E há a capacidade de inaugurar o romance moderno e ao mesmo tempo parecer ter alcançado o “auge da modernidade”, expressão usada pelo escritor britânico Ian McEwan que elege o romance A Abadia de Northanger como o seu livro preferido de Austen. “Influenciou profundamente o meu romance Expiação”, conta no Guardian de sábado passado, onde se perguntou a sete escritores que romance de Jane Austen preferiam. “Ela entendeu o culto da sensibilidade e riu à socapa com isso”, disse Hilary Mantel, que prefere Jack and Alice, obra de juventude da escritora, que terminou o primeiro romance aos 14 anos, Amor e Amizade.
São duas escolhas menos óbvias entre as obras de uma autora de quem Harold Bloom, um dos críticos ocidentais mais influentes da segunda metade do século XX, disse ser “filha de Shakespeare”. Sublinhando a ironia e “interioridade dramática” dos seus livros, Bloom afirma em Génio (Temas e Debates, 2002): “Nesta nossa realidade, cada vez mais virtual, há três autores aparentemente imunes à decadência da autêntica leitura: Shakespeare, Austen e Dickens. Este fenómeno não obedece a razões políticas nem a razões de culto: das páginas destes escritores surgem personagens principais e personagens secundárias com uma profusão inigualável na língua inglesa.” Em Abril de 2004, ainda no Guardian, outro crítico, James Wood, diz isto de Austen num artigo sobres as raízes do humor: “Para Jane Austen, casar-se — ou melhor, apaixonar-se — é a conversão de ‘rir de’ em ‘rir com’, desde que cada amante, equilibrando o outro, ria igualmente do outro, criando uma nova forma de riso, espécie de gargalhada igual.” Significa tirar a mulher da condição de menoridade a que estava destinada, o contrário do que afirmam os seus críticos quando lhe apontam superficialidade ao tratar de temas como o amor, o casamento e o dinheiro.

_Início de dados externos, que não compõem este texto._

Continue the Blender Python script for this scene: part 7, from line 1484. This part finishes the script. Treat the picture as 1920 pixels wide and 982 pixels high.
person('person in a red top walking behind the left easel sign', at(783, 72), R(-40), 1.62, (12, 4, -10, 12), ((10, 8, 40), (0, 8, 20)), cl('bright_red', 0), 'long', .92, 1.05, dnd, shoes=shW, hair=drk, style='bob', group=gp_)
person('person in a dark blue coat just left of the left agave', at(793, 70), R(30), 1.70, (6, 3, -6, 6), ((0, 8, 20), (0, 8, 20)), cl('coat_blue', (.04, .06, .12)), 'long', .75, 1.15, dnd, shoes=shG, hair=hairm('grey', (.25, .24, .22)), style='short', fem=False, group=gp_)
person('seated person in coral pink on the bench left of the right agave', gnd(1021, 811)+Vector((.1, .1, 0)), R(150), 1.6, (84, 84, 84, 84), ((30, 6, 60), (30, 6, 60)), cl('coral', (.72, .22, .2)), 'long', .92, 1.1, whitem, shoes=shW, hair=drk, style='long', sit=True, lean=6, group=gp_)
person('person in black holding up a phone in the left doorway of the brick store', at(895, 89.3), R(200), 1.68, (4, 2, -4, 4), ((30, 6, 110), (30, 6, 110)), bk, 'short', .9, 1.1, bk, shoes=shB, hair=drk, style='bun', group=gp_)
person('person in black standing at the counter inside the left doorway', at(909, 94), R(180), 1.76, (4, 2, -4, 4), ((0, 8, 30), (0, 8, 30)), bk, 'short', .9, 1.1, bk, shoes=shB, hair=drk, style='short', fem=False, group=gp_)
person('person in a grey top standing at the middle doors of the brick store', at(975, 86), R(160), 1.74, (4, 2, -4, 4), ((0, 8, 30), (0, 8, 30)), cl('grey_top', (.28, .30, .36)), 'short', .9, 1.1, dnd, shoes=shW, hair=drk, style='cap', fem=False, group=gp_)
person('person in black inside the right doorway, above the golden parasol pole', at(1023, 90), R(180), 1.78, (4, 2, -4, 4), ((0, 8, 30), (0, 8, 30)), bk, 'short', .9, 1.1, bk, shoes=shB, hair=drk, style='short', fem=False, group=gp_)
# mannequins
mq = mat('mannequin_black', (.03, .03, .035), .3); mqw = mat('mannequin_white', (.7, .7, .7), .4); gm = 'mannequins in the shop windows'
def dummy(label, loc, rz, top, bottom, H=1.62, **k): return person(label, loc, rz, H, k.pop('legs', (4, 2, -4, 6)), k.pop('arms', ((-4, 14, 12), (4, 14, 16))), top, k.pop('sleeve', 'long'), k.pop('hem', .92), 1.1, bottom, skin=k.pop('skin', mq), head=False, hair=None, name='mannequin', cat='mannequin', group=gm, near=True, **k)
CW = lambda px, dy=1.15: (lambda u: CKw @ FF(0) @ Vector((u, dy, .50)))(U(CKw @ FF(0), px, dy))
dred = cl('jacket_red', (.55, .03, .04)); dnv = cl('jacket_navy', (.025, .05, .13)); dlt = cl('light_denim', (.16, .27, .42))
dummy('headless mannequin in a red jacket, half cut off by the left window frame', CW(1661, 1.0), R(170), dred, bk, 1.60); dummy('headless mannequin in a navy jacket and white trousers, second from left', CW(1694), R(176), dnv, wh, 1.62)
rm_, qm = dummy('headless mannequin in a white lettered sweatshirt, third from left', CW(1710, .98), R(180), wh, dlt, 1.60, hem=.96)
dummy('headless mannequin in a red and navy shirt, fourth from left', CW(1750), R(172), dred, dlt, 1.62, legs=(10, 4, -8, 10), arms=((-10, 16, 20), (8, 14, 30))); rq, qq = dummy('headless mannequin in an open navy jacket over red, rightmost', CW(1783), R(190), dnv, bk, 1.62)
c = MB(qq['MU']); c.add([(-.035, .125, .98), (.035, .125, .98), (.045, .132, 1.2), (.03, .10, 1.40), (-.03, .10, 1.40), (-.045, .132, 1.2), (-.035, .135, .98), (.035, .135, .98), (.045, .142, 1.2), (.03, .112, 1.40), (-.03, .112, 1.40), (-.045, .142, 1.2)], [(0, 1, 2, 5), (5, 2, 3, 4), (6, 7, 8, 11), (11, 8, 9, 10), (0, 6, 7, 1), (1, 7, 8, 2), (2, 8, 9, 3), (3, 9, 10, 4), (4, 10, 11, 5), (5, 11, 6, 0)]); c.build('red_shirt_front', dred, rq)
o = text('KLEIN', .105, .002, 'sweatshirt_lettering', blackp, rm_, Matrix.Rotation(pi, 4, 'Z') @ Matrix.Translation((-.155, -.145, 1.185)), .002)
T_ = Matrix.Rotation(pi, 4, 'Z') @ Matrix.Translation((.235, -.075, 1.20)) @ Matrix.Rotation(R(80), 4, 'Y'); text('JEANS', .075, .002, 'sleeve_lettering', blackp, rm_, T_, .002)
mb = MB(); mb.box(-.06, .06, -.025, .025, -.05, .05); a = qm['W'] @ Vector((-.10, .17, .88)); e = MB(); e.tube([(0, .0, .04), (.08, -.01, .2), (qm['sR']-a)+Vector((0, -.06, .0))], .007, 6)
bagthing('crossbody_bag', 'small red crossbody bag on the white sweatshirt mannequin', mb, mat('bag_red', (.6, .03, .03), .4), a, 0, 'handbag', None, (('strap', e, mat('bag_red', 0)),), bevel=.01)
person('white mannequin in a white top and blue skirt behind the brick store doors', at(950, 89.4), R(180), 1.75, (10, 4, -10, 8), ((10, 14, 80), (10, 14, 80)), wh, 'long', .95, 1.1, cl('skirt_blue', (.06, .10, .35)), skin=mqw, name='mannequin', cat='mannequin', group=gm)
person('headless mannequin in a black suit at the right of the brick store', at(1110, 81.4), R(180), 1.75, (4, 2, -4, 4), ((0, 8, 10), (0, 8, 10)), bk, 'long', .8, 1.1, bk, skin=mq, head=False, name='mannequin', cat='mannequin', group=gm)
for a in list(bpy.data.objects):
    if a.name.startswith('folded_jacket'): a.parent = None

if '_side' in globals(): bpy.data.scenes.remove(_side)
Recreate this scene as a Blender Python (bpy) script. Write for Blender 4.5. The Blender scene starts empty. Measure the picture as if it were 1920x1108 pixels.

É verdade, esses são os principais assuntos de Austen, mas olhados de forma literariamente revolucionária. Noutra carta que sobreviveu, Austen afirmava que não se “deixaria acomodar ao papel feminino de imbecil.” Para ela, escolha ou acaso, o casamento não foi a escolha, metáfora do final feliz. Ela viu-o de fora, como escritora. Não riu com o outro. Riu à socapa.